The life of code-breaker Alan Turing is an unlikely subject for a musical, but then again so were the Ipswich prostitute murders! Like London Road, this is more a play with music than a musical (though not sung verbatim interviews in this case). What they also share is how successful they tell their story, and in this case it also makes you reappraise a man’s life.
Starting as Turing goes to Sherborne School, we zip through school and university days and on to Bletchley Park and his huge contribution to the second world war. Moving on into his post-war research & teaching career in Manchester, you realise this is no simple code-breaker, but a scientific colossus whose theories were extraordinary prophetic.
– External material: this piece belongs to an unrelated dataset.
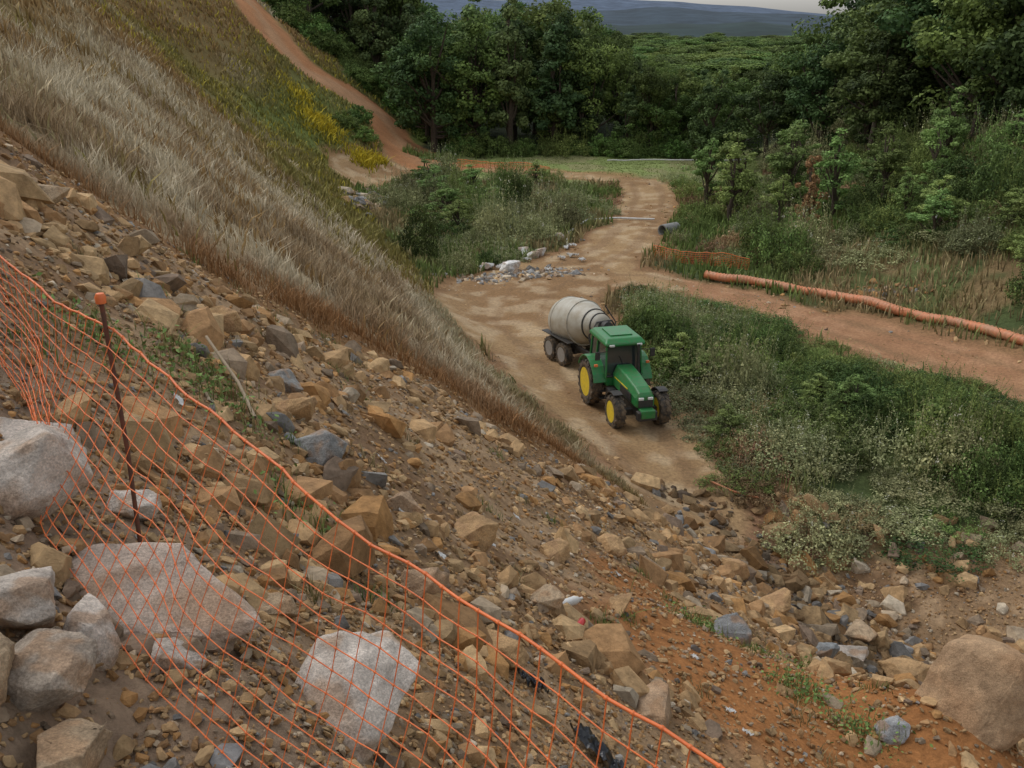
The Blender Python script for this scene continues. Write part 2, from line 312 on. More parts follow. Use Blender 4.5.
def strawP(x,y):
    nn=fbm(x,y,3,4)-.5
    return sstep(.2,1.4,y-yb(x)+nn*3)*strawzone(x,y,nn)*((xtoe(y)-x)>.6)*(.18+.82*sstep(.40,.56,fbm(x,y,1.1,3)))
x,y=field(560000,(-20,5),(8,48),strawP); k=rng.random(len(x))<np.clip(1.25-(y/40),.3,1); x,y=x[k],y[k]; n=len(x)
rust=sstep(3.8,1.0,y-yb(x)+(fbm(x,y,3,4)-.5)*4)[:,None]
low=sstep(2.4,.8,H0(x,y)+(fbm(x,y,4,3)-.5)*2)[:,None]
pat=sstep(.36,.58,fbm(x+9,y*.6,1.6,4))[:,None]
pc=cvar((.70,.61,.44),n,.35)*pat+cvar((.40,.29,.17),n,.4)*(1-pat)
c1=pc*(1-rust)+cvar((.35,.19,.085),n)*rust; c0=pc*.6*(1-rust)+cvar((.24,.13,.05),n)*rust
c1=c1*(1-.75*low)+cvar((.23,.22,.085),n)*.75*low
hh=rng.uniform(.16,.48,n)*(1-.25*rust[:,0])*(1-.35*low[:,0])*(.5+.9*fbm(x,y,.8,3))
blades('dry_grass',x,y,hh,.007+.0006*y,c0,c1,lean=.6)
def olP(x,y):
    return ((xtoe(y)-x)>.5)*(1-strawP(x,y))*(y>yb(x)+2)*sstep(-.5,.5,pdist(x,y,TRACK))*(roadd(x,y)>.3)*(.25+.75*sstep(.35,.6,fbm(x,y,2.5,3)))
x,y=field(170000,(-42,-2),(14,112),olP); n=len(x); z=H0(x,y)
m=sstep(.48,.66,fbm(x-30,y+70,12,3))[:,None]*.7; g=(sstep(55,75,y)*sstep(10,5,z))[:,None]; m=np.maximum(m,g)*.85
c1=cvar((.38,.25,.11),n)*(1-m)+cvar((.24,.26,.065),n)*m
st=(sstep(.52,.66,fbm(x*1.0,y*.5,4,3)))[:,None]*(1-m); c1=c1*(1-st)+cvar((.55,.46,.30),n)*st
ye=(rng.random((n,1))<.14*(y>55)[:,None]); c1=np.where(ye,cvar((.52,.43,.06),n),c1)
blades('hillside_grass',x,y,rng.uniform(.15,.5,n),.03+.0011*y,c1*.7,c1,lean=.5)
yl=[(-15.1,81.3,.9,1.2,1100),(-17.2,84.5,.5,.8,250),(-11.7,80.3,.5,.9,500),(-10.7,82.5,.4,.5,200)]
x=np.concatenate([rng.normal(a,s,c) for a,b,s,t,c in yl]); y=np.concatenate([rng.normal(b,t,c) for a,b,s,t,c in yl]); n=len(x)
blades('yellow_broom',x,y,rng.uniform(.2,.7,n),.10,cvar((.18,.2,.03),n),cvar((.66,.50,.04),n),lean=.8)
def vgP(x,y): 
    rd=roadd(x,y); nn=fbm(x,y,3,4)-.5
    return (x>xtoe(y)-.5)*(rd+nn*2>.5)*sstep(.3,.55,fbm(x+3,y,4,3)+.1)*(1-((y>75)&(y<91)&(x>-5)&(x<22))*.3)
x,y=field(100000,(-12,40),(24,92),vgP); n=len(x)
q=sstep(.5,.66,fbm(x,y+33,5,3))[:,None]
c1=cvar((.19,.26,.075),n,.4)*(1-q)+cvar((.40,.31,.16),n,.4)*q
fld=((y>75)&(y<92)&(x>-5)&(x<24))[:,None]; c1=c1*(1-fld)+cvar((.28,.33,.11),n,.2)*fld
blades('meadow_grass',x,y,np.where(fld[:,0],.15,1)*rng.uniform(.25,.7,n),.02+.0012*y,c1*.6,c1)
cx0=rng.uniform(-6,6,80); cy0=rng.uniform(4.5,16,80); x=(cx0[:,None]+rng.normal(0,.09,(80,45))).ravel(); y=(cy0[:,None]+rng.normal(0,.09,(80,45))).ravel(); n=len(x)
cm=np.repeat(rng.random((80,1))<.5,45,0).reshape(-1,1)
blades('weed_tufts',x,y,rng.uniform(.05,.2,n),.010,cvar((.08,.1,.03),n),np.where(cm,cvar((.15,.24,.06),n),cvar((.38,.29,.15),n)),lean=.6)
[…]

Sadly, we see him brought down by the naive confession of a private act that would today be a complete non-event. A genius cut down in his prime.
You do learn an extraordinary amount in 90 minutes, partly because the music propels and illuminates the narrative. They aren’t songs you could play out of context, but they are tuneful and very listenable with live keyboard and recorded accompaniment and some added live strings from cast members. The staging is simple but superbly effective, with projections and two on-stage racks of props enabling scenes to be created swiftly, and a giant document patchwork used to great effect.
Richard Delaney is excellent as Turing, completely plausible as schoolboy & undergraduate through twenty and thirty something. They are lucky to have someone as talented as Judith Paris to play Alan’s mother, which she does with great sensitivity. All other roles are played brilliantly by just five actors and it often seems there are many more than seven on stage.
Though I liked Hugh Whitmore’s play about Turing, with Derek Jacobi leading (27 years ago now and surely overdue for revival), I think I learnt more about his life from this show, which seemed to me to really get under the skin and capture the essence of the man, the monumental achievements, the sadness of his personal life and the waste that his premature death was.
I really do hope we haven’t seen the last of this little gem of a show. Huge congratulations to The New Diorama and it director David Byrne (responsible for the book, lyrics & direction) composer / lyricist Dominic Brennan and young theatre company PIT. There was a real bonus on the evening I went, with a man from Bletchley Park demonstrating an actual Enigma machine in the foyer!
Let’s hope it comes back so more people can see it.